Wird es allgemein einen Schwenk weg von Objekten hin zu Erlebnissen geben?
MP: Es gibt diesen schönen Spruch: Das letzte Hemd hat keine Taschen. Wenn man an ein Leben danach glaubt, dann könnte man nur mitnehmen, wie ich als Person durch das Erlebte gewachsen bin. Wenn nicht, dann hat man sein Leben wenigstens gut genutzt.
Erlebnis schlägt Objekt – das kann ich mir für die Zukunft sehr gut vorstellen.
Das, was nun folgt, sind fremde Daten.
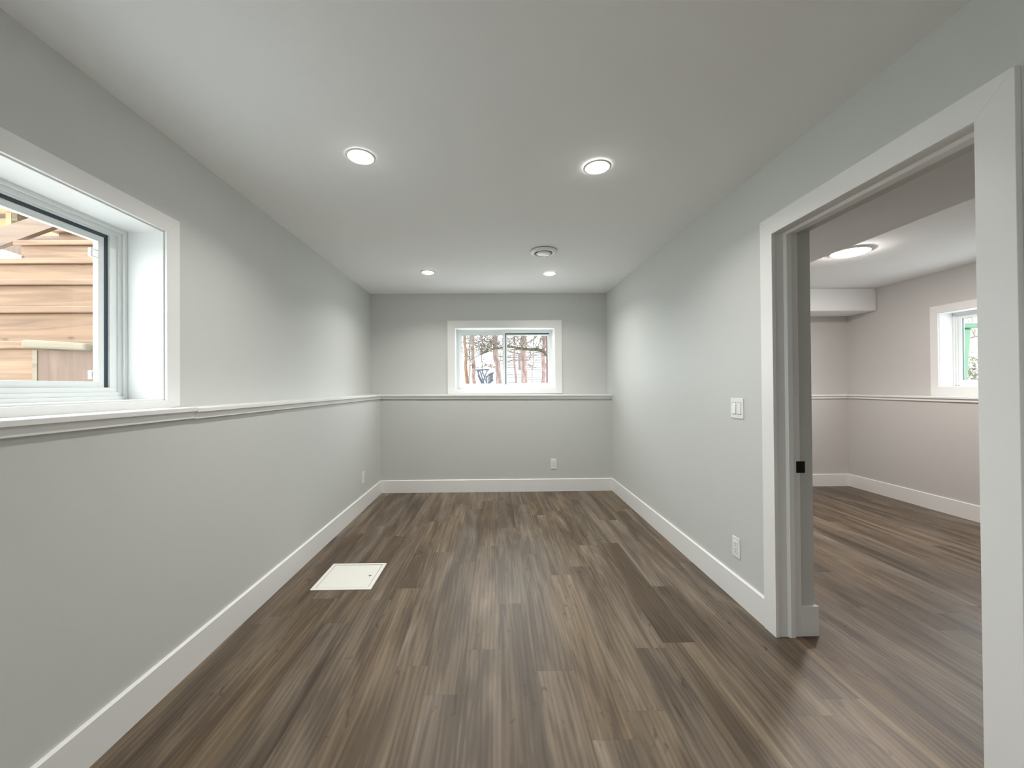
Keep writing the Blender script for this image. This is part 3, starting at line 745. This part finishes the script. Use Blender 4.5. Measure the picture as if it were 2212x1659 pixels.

Mario Pricken zählt zu den international gefragtesten Experten, wenn es um die Themen Kreativität und Ideenmanagement sowie Strategieentwicklung und Innovation geht. Gemeinsam mit Europas größter Forschungseinrichtung, der Fraunhofer-Gesellschaft Deutschland, entwickelte Mario Pricken in den letzten Jahren neue Innovationsprozesse für Forscher und Ingenieure und unterrichtete zusätzlich als Universitätslektor an der Universität für angewandte Kunst in Wien. Als Innovation Director arbeitet er mit internationalen Unternehmen, namhaften Agenturen, Designfirmen und Fernsehstationen. 2014 erschien – nach zahlreichen anderen Werken – das Buch: „Die Aura des Wertvollen – Produkte entstehen in Unternehmen, Werte im Kopf“.